Williams books Feb 3 reveal for FW48 as fan-voted camo hits Barcelona first
Williams will show off its 2026 look on February 3, confirming a livery launch at Grove days after the team completes its opening Barcelona running with a fan-voted camouflage scheme.
The FW48 will turn its first miles in special disguise during a five-day outing at the Circuit de Barcelona-Catalunya before the “real” colors are unveiled back at base. It’s a neat two-step: tease the shapes in camo, save the branding splash for the factory stage. And there’s more than just paint in play — Williams has already trailed an identity refresh for 2026, including a return to the classic ‘Forward W’ logo that defined the team’s early F1 era.
The timing drops soon after Mercedes’ plan to publish W17 renders on January 22 ahead of its own season launch, as team launch dates stack up across the grid. With most squads now penciled in, McLaren is the outlier still to mark its calendar.
Williams arrives at this moment with momentum and a hint of swagger. The team banked its best campaign in nearly a decade in 2025, finishing fifth in the Constructors’ Championship and grabbing podiums along the way courtesy of Carlos Sainz. That result backed up the mood music coming out of Grove over the past 12 months: incremental, no-drama gains behind the scenes translating into points on Sundays.
Team boss James Vowles hasn’t exactly been hiding his satisfaction — or his ambition. “Our two drivers have gelled together, they form a world-class line-up,” he said, reflecting on a year that outstripped even his internal targets. “If you asked me 12 months ago, what’s your best expectation, I wouldn’t have fifth on my bingo card or three podiums, including a sprint race.”

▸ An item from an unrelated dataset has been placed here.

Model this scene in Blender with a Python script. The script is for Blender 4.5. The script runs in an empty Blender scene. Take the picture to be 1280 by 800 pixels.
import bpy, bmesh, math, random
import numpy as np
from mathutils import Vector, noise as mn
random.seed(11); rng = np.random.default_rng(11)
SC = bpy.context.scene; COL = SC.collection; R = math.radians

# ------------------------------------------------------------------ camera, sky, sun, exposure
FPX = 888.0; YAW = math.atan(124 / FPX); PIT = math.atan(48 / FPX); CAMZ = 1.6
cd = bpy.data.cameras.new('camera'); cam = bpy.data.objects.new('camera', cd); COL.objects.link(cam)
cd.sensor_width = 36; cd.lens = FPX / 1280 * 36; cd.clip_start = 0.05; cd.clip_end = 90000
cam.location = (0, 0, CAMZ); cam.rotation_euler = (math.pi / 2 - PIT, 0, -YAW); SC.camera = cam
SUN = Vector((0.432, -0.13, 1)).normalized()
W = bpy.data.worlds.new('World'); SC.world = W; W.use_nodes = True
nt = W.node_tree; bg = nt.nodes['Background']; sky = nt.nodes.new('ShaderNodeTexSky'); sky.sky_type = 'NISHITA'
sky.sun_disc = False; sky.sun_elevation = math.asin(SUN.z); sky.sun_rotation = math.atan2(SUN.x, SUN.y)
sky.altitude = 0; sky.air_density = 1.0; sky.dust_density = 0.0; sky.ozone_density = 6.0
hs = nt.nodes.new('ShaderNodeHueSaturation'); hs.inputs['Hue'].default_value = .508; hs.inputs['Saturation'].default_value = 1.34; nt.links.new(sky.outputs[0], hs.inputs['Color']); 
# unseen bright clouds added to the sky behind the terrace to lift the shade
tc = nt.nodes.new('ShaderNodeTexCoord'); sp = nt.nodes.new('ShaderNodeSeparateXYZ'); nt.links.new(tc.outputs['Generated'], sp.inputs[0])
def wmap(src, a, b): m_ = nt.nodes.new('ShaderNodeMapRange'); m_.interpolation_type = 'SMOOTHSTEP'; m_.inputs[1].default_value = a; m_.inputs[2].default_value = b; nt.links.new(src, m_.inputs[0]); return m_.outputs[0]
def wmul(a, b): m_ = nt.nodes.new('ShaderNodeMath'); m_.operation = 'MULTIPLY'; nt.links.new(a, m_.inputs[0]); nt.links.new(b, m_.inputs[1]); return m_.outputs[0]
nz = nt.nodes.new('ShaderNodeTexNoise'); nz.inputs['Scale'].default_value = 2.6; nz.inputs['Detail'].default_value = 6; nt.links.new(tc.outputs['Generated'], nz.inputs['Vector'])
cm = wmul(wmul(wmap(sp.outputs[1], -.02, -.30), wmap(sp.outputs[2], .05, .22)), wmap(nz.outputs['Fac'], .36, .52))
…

What makes that note more intriguing is Vowles’ insistence that 2026 has been the true north throughout. The FW47, he admitted, barely touched the wind tunnel in-season. “This car in this calendar year has only been a few weeks in the wind tunnel. That’s it,” he said. “It’s more been through improving simulation tools, communication, ways of working, setup, balance characteristics. That’s how we found improvement — which are all items that, for the most part, carry over into our future as well.”
In other words: Williams’ 2025 step wasn’t the result of a Hail Mary update. It was plumbing, process, polish. The sort of groundwork that becomes gold dust when the regulations flip.
Those 2026 rules loom large now, reshaping the balance between aero efficiency and power unit characteristics. Nobody’s about to give away secrets in January, but expect that camo FW48 to hide plenty: tighter packaging, some fresh thinking around bodywork surfaces, and no shortage of focus on drivability for the new spec. Williams’ decision to lean into fan engagement with the camo vote is a smart read of the room, too — a way to keep supporters involved while the engineers keep their cards close.
The branding update feels timely. The Forward W on the nose will hit a nostalgia nerve, but it also signals a team increasingly comfortable with its own identity again. You don’t bring back an icon unless you feel you’ve earned it.
As launch season kicks into gear, Williams’ reveal cadence is tidy: shake it down, keep the intrigue, then roll out the finished look at home. If 2025 was the season Williams remembered how to grind out results, 2026 is the one where we find out whether that foundation can carry the weight of a bigger leap.
Circle February 3. The camo won’t hide the intent.